Huge victory for Goldsmiths students as Uni accepts divestment demand and more

by Yakel1

3 comments
  1. Details from the twitter thread:

    >1 Divestment

    >Goldsmiths have agreed to a new ethical investment policy + switching fund manager. @Gold4Palestine
    will also present evidence at the uni’s finance committee.

    >Goldsmiths will also review Candida Gertler’s honorary fellowship due to her ties with occupation.

    >2 Statement on Genocide

    >Goldsmiths will release a collaborative statement between management, @Gold4Palestine
    and the student union.

    >Goldsmiths has also agreed to write to the UK government and the local MP to call for a ceasefire and support rebuilding education in Gaza.

    >3 IHRA Definition

    >Goldsmiths will conduct a review of the IHRA definition, independent of the ongoing antisemitism inquiry, as soon as possible.

    >4 Palestinian Scholarships

    >Goldsmiths will introduce undergraduate scholarships for Palestinian students + an additional fully funded postgraduate scholarship will be implemented from this year.

    >This will be the only undergraduate Palestinian scholarship offered in Britain!

    >5 Protect the Right to Protest

    >Goldsmiths conceded that protest guidelines were a direct response to Palestine protests and will review them to protect Muslim students.

    >Body worn camera policies will be implemented so students can’t be filmed without their knowledge

    >6 Immortalise the Student Occupation

    >One of the lecture theatres that students occupied in the media department will be renamed after Shireen Abu-Akleh.

    >The @Gold4Palestine
    occupation will also be memorialised in an exhibition wall in the Professor Stuart Hall Building.

    Good to see a university hearing and making steps to reflect the views of its student body. “Immortalising the occupation” seems a bit silly honestly though.
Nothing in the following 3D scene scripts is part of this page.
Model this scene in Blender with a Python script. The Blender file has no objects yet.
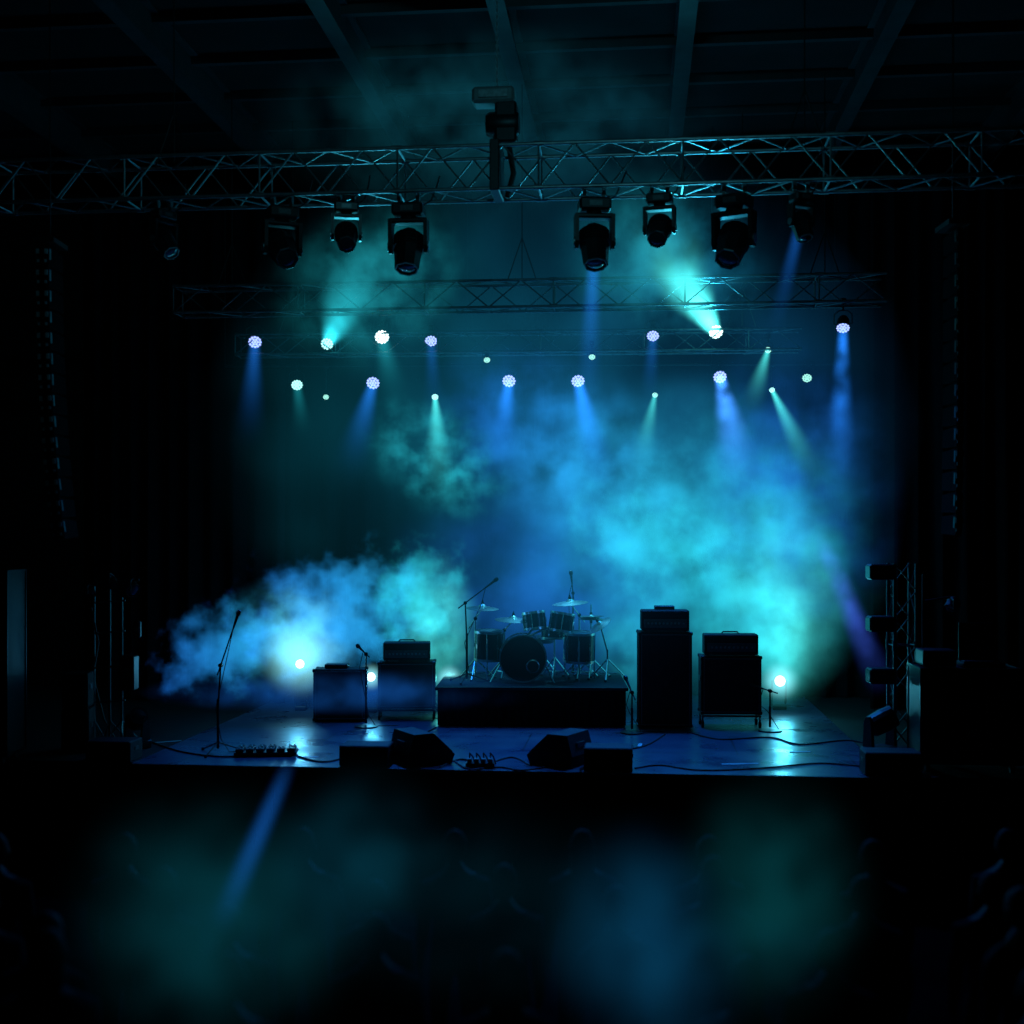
import bpy, bmesh, math, random
from mathutils import Vector, Matrix
random.seed(7)
rad = math.radians
# ---- estimated image-to-world constants: camera 3.58 m above hall floor, stage deck 1.2 m high ----
F = 1229.0; HZ = 540.0; CZ = 3.58; SZ = 1.2
YAW = -0.10          # the stage sits slightly turned to the viewing axis
def W(px, py, d):    # image pixel + assumed depth -> world metres
    return Vector(((px-512)/F*d, d, CZ+(HZ-py)/F*d))
def G(px, py, z=SZ): # image pixel -> point standing on a level surface
    d = F*(CZ-z)/(py-HZ)
    return Vector(((px-512)/F*d, d, z))
sc = bpy.context.scene
col = sc.collection

# ------------------------------------------------------------------ materials
def mat(name, base, rough=0.5, metal=0.0, noise=0.0, nscale=20, bump=0.0, bscale=80, spec=0.5, sheen=0):
    m = bpy.data.materials.new(name); m.use_nodes = True
    nt = m.node_tree; b = nt.nodes['Principled BSDF']
    b.inputs['Roughness'].default_value = rough
    b.inputs['Metallic'].default_value = metal
    b.inputs['Specular IOR Level'].default_value = spec
    b.inputs['Base Color'].default_value = (*base, 1)
    tc = nt.nodes.new('ShaderNodeTexCoord')
    if noise > 0:
        n = nt.nodes.new('ShaderNodeTexNoise'); n.inputs['Scale'].default_value = nscale
        n.inputs['Detail'].default_value = 3
        nt.links.new(tc.outputs['Object'], n.inputs['Vector'])
        r = nt.nodes.new('ShaderNodeValToRGB')
        r.color_ramp.elements[0].position = .3; r.color_ramp.elements[1].position = .7
        r.color_ramp.elements[0].color = (*[c*(1-noise) for c in base], 1)
        r.color_ramp.elements[1].color = (*[min(1, c*(1+noise)) for c in base], 1)
        nt.links.new(n.outputs['Fac'], r.inputs['Fac'])
        nt.links.new(r.outputs['Color'], b.inputs['Base Color'])
    if bump > 0:
        n2 = nt.nodes.new('ShaderNodeTexNoise'); n2.inputs['Scale'].default_value = bscale
        nt.links.new(tc.outputs['Object'], n2.inputs['Vector'])
        bp = nt.nodes.new('ShaderNodeBump'); bp.inputs['Strength'].default_value = bump
        bp.inputs['Distance'].default_value = 0.01
        nt.links.new(n2.outputs['Fac'], bp.inputs['Height'])
        nt.links.new(bp.outputs['Normal'], b.inputs['Normal'])
    return m
def emis(name, c, s):
    m = bpy.data.materials.new(name); m.use_nodes = True
    nt = m.node_tree; nt.nodes.clear()
    o = nt.nodes.new('ShaderNodeOutputMaterial'); e = nt.nodes.new('ShaderNodeEmission')
    e.inputs['Color'].default_value = (*c, 1); e.inputs['Strength'].default_value = s
    nt.links.new(e.outputs[0], o.inputs['Surface'])
    return m
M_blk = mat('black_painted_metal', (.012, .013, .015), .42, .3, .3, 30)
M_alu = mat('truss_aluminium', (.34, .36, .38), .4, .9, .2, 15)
M_aluD = mat('truss_aluminium_dull', (.14, .15, .16), .5, .8, .2, 15)
M_chrome = mat('chrome', (.6, .62, .64), .28, 1.0)
M_tolex = mat('black_tolex', (.010, .010, .012), .7, 0, .3, 60, .4, 220, .3)
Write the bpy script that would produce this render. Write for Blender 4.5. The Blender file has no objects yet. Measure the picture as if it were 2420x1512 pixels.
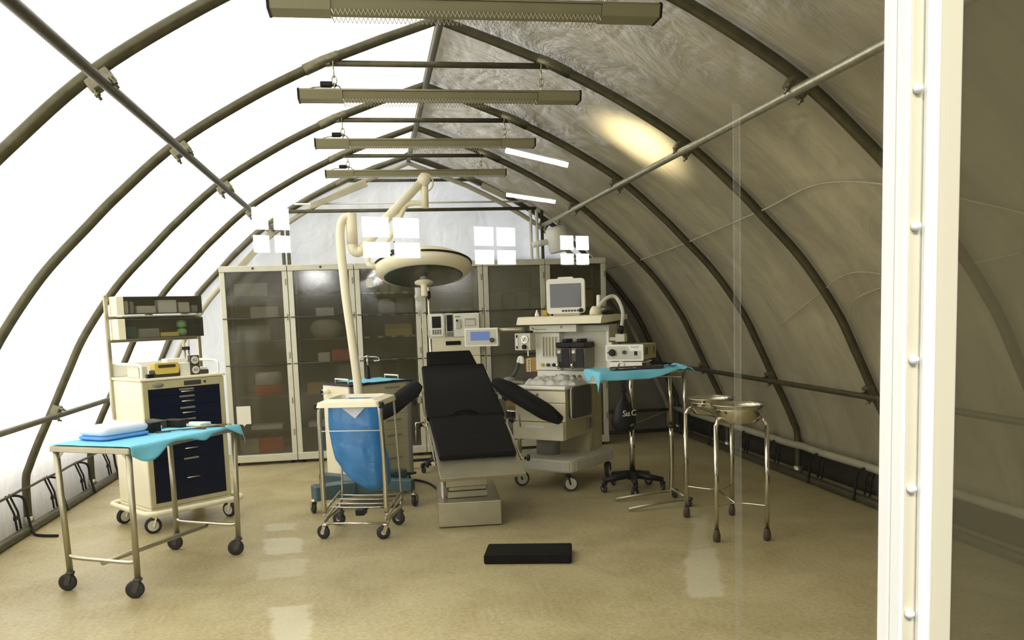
import bpy, bmesh, math, random
from mathutils import Vector, Matrix, noise
random.seed(7)
S = bpy.context.scene
COL = S.collection
PI = math.pi
def R(d): return math.radians(d)

# ------------------------------------------------------------------ materials
def lin(c):
    c /= 255.0
    return c / 12.92 if c <= 0.04045 else ((c + 0.055) / 1.055) ** 2.4
def rgb(r, g, b): return (lin(r), lin(g), lin(b), 1)
def mat(name, col, rough=0.5, metal=0.0, spec=0.5, var=0.0, vscale=8.0, bump=0.0, bscale=60.0, emit=None, estr=0.0, coat=0.0):
    m = bpy.data.materials.new(name); m.use_nodes = True
    nt = m.node_tree; b = nt.nodes['Principled BSDF']
    b.inputs['Base Color'].default_value = col
    b.inputs['Roughness'].default_value = rough
    b.inputs['Metallic'].default_value = metal
    b.inputs['Specular IOR Level'].default_value = spec
    b.inputs['Coat Weight'].default_value = coat
    tc = nt.nodes.new('ShaderNodeTexCoord')
    if var:
        n = nt.nodes.new('ShaderNodeTexNoise'); n.inputs['Scale'].default_value = vscale; n.inputs['Detail'].default_value = 5
        nt.links.new(tc.outputs['Object'], n.inputs['Vector'])
        mr = nt.nodes.new('ShaderNodeMapRange'); mr.inputs['To Min'].default_value = 1 - var; mr.inputs['To Max'].default_value = 1 + var
        mr.inputs['From Min'].default_value = 0.3; mr.inputs['From Max'].default_value = 0.7
        nt.links.new(n.outputs['Fac'], mr.inputs['Value'])
        mx = nt.nodes.new('ShaderNodeVectorMath'); mx.operation = 'SCALE'
        mx.inputs[0].default_value = col[:3]
        nt.links.new(mr.outputs['Result'], mx.inputs['Scale'])
        nt.links.new(mx.outputs['Vector'], b.inputs['Base Color'])
    if bump:
        n2 = nt.nodes.new('ShaderNodeTexNoise'); n2.inputs['Scale'].default_value = bscale; n2.inputs['Detail'].default_value = 4
        nt.links.new(tc.outputs['Object'], n2.inputs['Vector'])
        bp = nt.nodes.new('ShaderNodeBump'); bp.inputs['Strength'].default_value = bump; bp.inputs['Distance'].default_value = 0.01
        nt.links.new(n2.outputs['Fac'], bp.inputs['Height']); nt.links.new(bp.outputs['Normal'], b.inputs['Normal'])
    if emit:
        b.inputs['Emission Color'].default_value = emit; b.inputs['Emission Strength'].default_value = estr
    return m

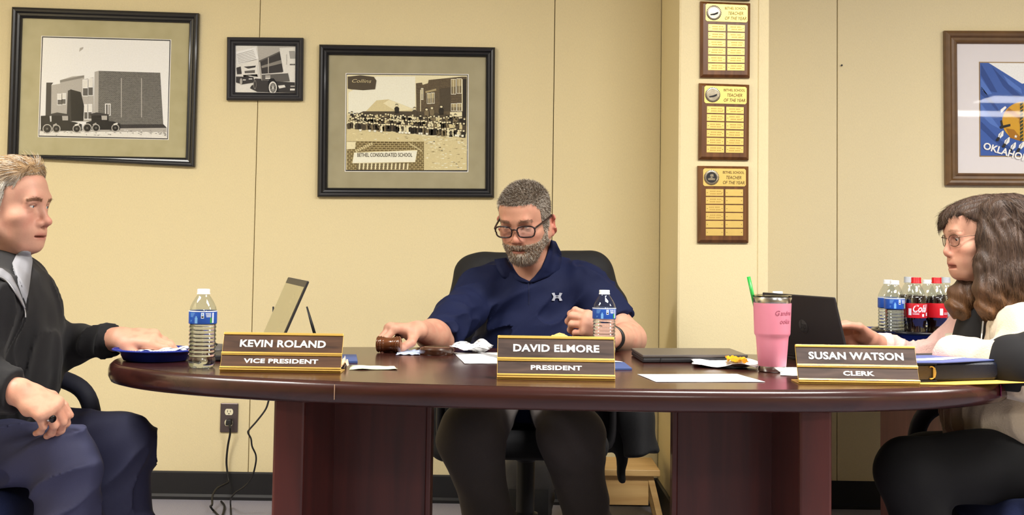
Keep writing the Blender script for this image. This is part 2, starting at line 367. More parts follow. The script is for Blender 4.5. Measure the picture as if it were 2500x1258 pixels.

Can’t see anyone but the most ardent war hawks really objecting to point 1; seems glaringly obvious that our liberal arts institutions shouldn’t be accepting money from Netenyahu cronies or Israeli state agencies during an illegal occupation. Likewise 4 & 5 pretty self evidently good. 3 I think will be controversial but personally it’s a relief to see some movement away from the definition of antisemitism as things like “claiming that the existence of a State of Israel is a racist endeavor” and “Drawing comparisons of contemporary Israeli policy to that of the Nazis”. The IHRA and other similar definitions deliberately conflate Jewishness and Israel to use one as a shield for the other. It undermines labeling genuine instances of antisemitism as such, and does the very thing it claims *is itself a form of antisemitism* by making Jews accountable for the actions of Israel.